Public transit around North America is in decline and transit agencies are scratching their heads at what to do to turn this trend around. Public transit is an essential service in modern communities and is necessary to allow people to go about their daily lives including to get to and from, work, socialize and run errands.  To make fixed route public transit affordable, especially in rural and suburban jurisdictions, has often meant long rides and wait times to ensure access to everyone. The need to increase ridership, the main way to get more funding, becomes challenging for agencies to balance covering their entire service area with their current resources. Belleville, Ontario is trying a new approach to public transit. In September 2018, they started operating a new service, in partnership with Toronto based technology company, Pantonium. The service was designed to let riders order buses, on-demand, to take them to and from any bus stop.

The pilot project’s first week got off to a promising start, making news across Canada. The basic premise is simple, a bus driving along fixed routes is not always the best option. Fixed routes at night time or in low-density areas are usually expensive, unproductive and offer poor service to riders. It has been attempted to provide on-demand transit many times before, however no previous transit has used Pantonium as their provider of an artificially intelligent routing system.

The routing system developed for this pilot is unique due to the requirements for Belleville’s night bus service. The system had to run without human supervision because every night Belleville’s dispatchers go home before the buses hit the road. Rather than assisting dispatchers to build and change plans the technology works autonomously, with the help of connected mobile applications that allow the software to communicate with riders and drivers in real-time. Once it can monitor the locations of vehicles and demand, whenever something changes that could impact the plan the system logs it as an “event” which triggers several thousand iterations of planning.

These planning sessions are attempts to locate a globally optimal solution for all transit vehicles and trips in Belleville. Doing this is one most complex problems in mathematics, titled the “vehicle routing problem.”  Which is notorious for its difficulty as the necessary number of calculations increases at a factorial rate. For example, solving a day of travel for moving only 10 people to 10 different stops, has millions of different options. At 20 stops the options go into the trillions. On an average night the system will run itself a new planning session hundreds of times and can complete each session in about two seconds. The result is that every bus stop in Belleville is now accessible in less than 30 minutes, but the bus will only travel to one if riders are planning to be there.

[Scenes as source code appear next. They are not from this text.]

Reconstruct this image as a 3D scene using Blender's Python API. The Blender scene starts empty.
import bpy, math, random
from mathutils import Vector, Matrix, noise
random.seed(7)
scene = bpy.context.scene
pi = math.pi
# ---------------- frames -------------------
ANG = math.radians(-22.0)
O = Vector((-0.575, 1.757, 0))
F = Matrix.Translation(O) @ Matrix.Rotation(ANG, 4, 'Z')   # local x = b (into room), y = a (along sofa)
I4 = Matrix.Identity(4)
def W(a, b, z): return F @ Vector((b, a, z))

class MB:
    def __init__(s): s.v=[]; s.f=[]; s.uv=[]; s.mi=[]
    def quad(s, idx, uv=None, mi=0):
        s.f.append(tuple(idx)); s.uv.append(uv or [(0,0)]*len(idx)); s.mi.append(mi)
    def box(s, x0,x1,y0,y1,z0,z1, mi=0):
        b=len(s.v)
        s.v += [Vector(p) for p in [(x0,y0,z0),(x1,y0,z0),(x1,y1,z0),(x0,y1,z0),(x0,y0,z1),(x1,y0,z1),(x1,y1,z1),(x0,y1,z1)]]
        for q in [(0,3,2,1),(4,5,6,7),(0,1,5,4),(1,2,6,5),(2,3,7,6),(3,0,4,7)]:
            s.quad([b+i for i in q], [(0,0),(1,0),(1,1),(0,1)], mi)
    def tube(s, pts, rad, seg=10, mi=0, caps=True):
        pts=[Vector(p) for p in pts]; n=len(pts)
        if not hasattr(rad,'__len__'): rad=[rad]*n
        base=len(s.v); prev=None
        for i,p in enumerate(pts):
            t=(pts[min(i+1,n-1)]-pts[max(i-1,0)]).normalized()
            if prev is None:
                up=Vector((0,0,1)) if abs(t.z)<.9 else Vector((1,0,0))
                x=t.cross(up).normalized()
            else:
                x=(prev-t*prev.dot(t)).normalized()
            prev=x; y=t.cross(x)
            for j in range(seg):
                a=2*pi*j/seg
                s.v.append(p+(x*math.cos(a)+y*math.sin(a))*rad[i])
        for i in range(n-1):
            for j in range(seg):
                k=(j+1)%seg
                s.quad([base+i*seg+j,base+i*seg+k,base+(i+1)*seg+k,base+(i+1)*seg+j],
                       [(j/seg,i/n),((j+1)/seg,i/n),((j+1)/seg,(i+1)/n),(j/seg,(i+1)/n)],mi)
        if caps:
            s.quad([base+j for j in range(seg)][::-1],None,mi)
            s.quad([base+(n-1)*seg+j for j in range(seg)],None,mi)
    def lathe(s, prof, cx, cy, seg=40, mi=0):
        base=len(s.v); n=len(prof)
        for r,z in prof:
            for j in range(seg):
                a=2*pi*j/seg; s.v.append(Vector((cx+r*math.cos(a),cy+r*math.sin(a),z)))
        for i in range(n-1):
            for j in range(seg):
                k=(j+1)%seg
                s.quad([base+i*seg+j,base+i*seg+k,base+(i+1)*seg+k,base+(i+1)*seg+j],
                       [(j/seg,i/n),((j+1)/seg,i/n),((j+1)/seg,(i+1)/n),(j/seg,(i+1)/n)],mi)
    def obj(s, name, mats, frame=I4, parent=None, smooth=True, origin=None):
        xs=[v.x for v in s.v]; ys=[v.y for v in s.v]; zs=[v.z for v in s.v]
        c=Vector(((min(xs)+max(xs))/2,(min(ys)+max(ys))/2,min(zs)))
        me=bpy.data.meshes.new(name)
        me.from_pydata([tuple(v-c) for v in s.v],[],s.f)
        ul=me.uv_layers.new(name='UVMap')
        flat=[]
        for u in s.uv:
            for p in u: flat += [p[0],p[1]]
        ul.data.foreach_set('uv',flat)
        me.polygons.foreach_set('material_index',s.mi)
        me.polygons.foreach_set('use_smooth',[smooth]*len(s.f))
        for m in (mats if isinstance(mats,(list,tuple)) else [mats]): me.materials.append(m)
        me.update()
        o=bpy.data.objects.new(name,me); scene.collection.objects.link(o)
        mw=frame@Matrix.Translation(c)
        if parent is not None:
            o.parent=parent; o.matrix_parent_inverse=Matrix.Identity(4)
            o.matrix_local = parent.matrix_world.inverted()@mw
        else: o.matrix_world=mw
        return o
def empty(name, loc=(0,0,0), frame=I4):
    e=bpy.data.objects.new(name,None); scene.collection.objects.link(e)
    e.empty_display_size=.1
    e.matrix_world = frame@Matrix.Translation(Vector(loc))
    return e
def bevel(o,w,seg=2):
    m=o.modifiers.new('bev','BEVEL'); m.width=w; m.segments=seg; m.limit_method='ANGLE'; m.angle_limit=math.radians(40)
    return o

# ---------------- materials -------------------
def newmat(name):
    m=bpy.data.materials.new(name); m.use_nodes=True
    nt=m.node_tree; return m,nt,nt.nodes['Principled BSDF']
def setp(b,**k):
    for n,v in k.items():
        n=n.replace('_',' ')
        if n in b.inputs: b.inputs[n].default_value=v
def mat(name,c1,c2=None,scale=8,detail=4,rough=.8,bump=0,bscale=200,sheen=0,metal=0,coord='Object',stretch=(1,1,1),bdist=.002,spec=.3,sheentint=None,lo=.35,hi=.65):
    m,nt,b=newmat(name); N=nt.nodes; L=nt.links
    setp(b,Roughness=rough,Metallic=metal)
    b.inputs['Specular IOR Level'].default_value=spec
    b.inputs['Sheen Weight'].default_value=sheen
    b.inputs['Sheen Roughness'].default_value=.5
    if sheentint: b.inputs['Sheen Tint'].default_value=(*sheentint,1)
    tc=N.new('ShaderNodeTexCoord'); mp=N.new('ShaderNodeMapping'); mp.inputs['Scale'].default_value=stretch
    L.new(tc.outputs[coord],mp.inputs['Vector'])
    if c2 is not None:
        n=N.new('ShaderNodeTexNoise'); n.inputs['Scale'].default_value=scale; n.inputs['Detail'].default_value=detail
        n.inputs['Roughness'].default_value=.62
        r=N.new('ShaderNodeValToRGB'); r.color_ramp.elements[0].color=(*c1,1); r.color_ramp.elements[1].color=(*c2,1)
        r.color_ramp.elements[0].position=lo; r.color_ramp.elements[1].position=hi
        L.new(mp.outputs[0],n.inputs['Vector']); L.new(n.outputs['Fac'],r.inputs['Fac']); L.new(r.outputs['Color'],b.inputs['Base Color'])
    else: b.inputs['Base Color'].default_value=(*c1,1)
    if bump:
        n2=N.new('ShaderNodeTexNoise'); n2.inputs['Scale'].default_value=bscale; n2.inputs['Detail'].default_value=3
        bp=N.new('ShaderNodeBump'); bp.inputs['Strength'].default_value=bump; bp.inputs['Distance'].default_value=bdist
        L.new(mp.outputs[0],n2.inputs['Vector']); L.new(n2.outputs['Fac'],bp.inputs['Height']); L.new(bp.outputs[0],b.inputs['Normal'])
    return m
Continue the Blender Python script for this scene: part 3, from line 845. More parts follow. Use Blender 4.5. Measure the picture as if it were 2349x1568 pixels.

Here are some statistics on the Belleville pilot project in its first month:

1) Ridership has increased by 300%

2) Per vehicle mileage has decreased by 30% 

3) The number of bus stops covered by the service is 70% greater than the previous bus service, using the same number of vehicles and service hours

Overall analysis of a month of collecting vehicle data has shown that the previous fixed bus route is very different from where riders have wanted to go. This can be seen in Map 1 and Map 2 below.

Map 1: Belleville’s Old Fixed Night Bus Route

Map 2: Red is where Riders Have Actually Wanted to Go:

One of the most critical differences between the two maps is that Map 2 shows a concentration of rides in a central area, that was not previously serviced in Map 1.

The pilot will run until early 2019, when Belleville will decide to continue or expand the service. So far, the biggest challenge facing Belleville Transit has been the extent of the increase in demand for its services. Buses that used to carry only a few passengers per night are now being filled. The latest news from the City Council Transit Committee is that more vehicles are needed to cope with the increased demand.

Doing real world pilots is a great way to prove to the world that on-demand bus service is not just an idea, it is a real option available to public transit agencies to overcome challenges of traditional fixed route public transit systems.

Since starting in September 2018, the pilot project has also shown:

When and where on-demand public transit service will be most useful: It is not just low density areas that work for this service type, Belleville has a density of roughly 500 people per square mile.

The importance of having flexibility in service to handle riders requesting trips: Not everyone owns a smartphone, not everyone wants to call a dispatcher, not everyone knows about the pilot or service changes. You need to take riders on an ad hoc basis, from any stop, and allow drivers to input these ad hoc riders into the system.

That automation is critical for both routing and on-boarding in an on-demand model: Automation enables cheaper service scaling; rather than hiring more and more dispatchers the system only needs more computational power to grow.

Software can help transit agencies maximize their existing infrastructure:  Rather than replacing transit with Ubers or taxis the more sustainable option is to apply a layer of technology to existing infrastructure to improve efficiency and public access.